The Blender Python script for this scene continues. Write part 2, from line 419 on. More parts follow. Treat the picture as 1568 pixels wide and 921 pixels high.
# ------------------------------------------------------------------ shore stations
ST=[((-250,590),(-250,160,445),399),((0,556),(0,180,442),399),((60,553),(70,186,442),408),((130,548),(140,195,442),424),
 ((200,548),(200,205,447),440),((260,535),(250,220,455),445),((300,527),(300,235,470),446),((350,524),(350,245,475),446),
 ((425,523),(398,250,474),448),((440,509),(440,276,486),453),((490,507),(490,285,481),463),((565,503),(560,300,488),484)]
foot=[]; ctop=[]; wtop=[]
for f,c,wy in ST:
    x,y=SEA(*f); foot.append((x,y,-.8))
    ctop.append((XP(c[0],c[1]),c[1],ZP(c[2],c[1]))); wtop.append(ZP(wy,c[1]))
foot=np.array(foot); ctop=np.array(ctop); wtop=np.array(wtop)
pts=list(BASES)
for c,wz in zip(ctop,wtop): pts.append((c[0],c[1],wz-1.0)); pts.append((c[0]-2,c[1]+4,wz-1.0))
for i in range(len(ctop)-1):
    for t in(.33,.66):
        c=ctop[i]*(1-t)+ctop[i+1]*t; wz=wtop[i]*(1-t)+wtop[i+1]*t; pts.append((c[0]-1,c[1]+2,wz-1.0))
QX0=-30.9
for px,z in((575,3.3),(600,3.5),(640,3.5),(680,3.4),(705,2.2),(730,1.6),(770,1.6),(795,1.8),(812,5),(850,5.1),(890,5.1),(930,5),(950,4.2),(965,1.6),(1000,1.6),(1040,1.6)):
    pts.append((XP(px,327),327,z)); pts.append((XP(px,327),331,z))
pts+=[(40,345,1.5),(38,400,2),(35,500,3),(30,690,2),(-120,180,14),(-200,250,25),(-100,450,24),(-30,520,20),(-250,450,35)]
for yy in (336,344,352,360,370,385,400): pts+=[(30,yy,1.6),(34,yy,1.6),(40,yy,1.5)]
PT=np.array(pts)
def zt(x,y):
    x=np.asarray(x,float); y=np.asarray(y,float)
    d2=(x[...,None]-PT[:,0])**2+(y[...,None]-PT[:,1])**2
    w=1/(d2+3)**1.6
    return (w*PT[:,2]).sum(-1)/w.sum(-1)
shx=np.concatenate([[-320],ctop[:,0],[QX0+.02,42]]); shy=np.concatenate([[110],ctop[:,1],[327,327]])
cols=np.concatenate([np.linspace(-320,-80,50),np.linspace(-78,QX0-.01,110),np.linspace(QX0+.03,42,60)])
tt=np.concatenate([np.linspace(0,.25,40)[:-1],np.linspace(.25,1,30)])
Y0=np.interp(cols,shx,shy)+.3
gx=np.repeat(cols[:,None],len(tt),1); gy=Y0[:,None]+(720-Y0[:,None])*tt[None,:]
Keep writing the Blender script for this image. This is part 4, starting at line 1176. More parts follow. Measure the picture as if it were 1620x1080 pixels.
-*-*-
▸ **Task brief**:
All of the entries must be quoted exactly; please include each one.

▸ **Result of the exercise**:
The Blender Python script for this scene continues. Write part 2, from line 419 on. More parts follow. Treat the picture as 1568 pixels wide and 921 pixels high.
# ------------------------------------------------------------------ shore stations
ST=[((-250,590),(-250,160,445),399),((0,556),(0,180,442),399),((60,553),(70,186,442),408),((130,548),(140,195,442),424),
 ((200,548),(200,205,447),440),((260,535),(250,220,455),445),((300,527),(300,235,470),446),((350,524),(350,245,475),446),
 ((425,523),(398,250,474),448),((440,509),(440,276,486),453),((490,507),(490,285,481),463),((565,503),(560,300,488),484)]
foot=[]; ctop=[]; wtop=[]
for f,c,wy in ST:
    x,y=SEA(*f); foot.append((x,y,-.8))
    ctop.append((XP(c[0],c[1]),c[1],ZP(c[2],c[1]))); wtop.append(ZP(wy,c[1]))
foot=np.array(foot); ctop=np.array(ctop); wtop=np.array(wtop)
pts=list(BASES)
for c,wz in zip(ctop,wtop): pts.append((c[0],c[1],wz-1.0)); pts.append((c[0]-2,c[1]+4,wz-1.0))
for i in range(len(ctop)-1):
    for t in(.33,.66):
        c=ctop[i]*(1-t)+ctop[i+1]*t; wz=wtop[i]*(1-t)+wtop[i+1]*t; pts.append((c[0]-1,c[1]+2,wz-1.0))
QX0=-30.9
for px,z in((575,3.3),(600,3.5),(640,3.5),(680,3.4),(705,2.2),(730,1.6),(770,1.6),(795,1.8),(812,5),(850,5.1),(890,5.1),(930,5),(950,4.2),(965,1.6),(1000,1.6),(1040,1.6)):
    pts.append((XP(px,327),327,z)); pts.append((XP(px,327),331,z))
pts+=[(40,345,1.5),(38,400,2),(35,500,3),(30,690,2),(-120,180,14),(-200,250,25),(-100,450,24),(-30,520,20),(-250,450,35)]
for yy in (336,344,352,360,370,385,400): pts+=[(30,yy,1.6),(34,yy,1.6),(40,yy,1.5)]
PT=np.array(pts)
def zt(x,y):
    x=np.asarray(x,float); y=np.asarray(y,float)
    d2=(x[...,None]-PT[:,0])**2+(y[...,None]-PT[:,1])**2
    w=1/(d2+3)**1.6
    return (w*PT[:,2]).sum(-1)/w.sum(-1)
shx=np.concatenate([[-320],ctop[:,0],[QX0+.02,42]]); shy=np.concatenate([[110],ctop[:,1],[327,327]])
cols=np.concatenate([np.linspace(-320,-80,50),np.linspace(-78,QX0-.01,110),np.linspace(QX0+.03,42,60)])
tt=np.concatenate([np.linspace(0,.25,40)[:-1],np.linspace(.25,1,30)])
Y0=np.interp(cols,shx,shy)+.3
gx=np.repeat(cols[:,None],len(tt),1); gy=Y0[:,None]+(720-Y0[:,None])*tt[None,:]
Keep writing the Blender script for this image. This is part 4, starting at line 1176. More parts follow. Measure the picture as if it were 1620x1080 pixels.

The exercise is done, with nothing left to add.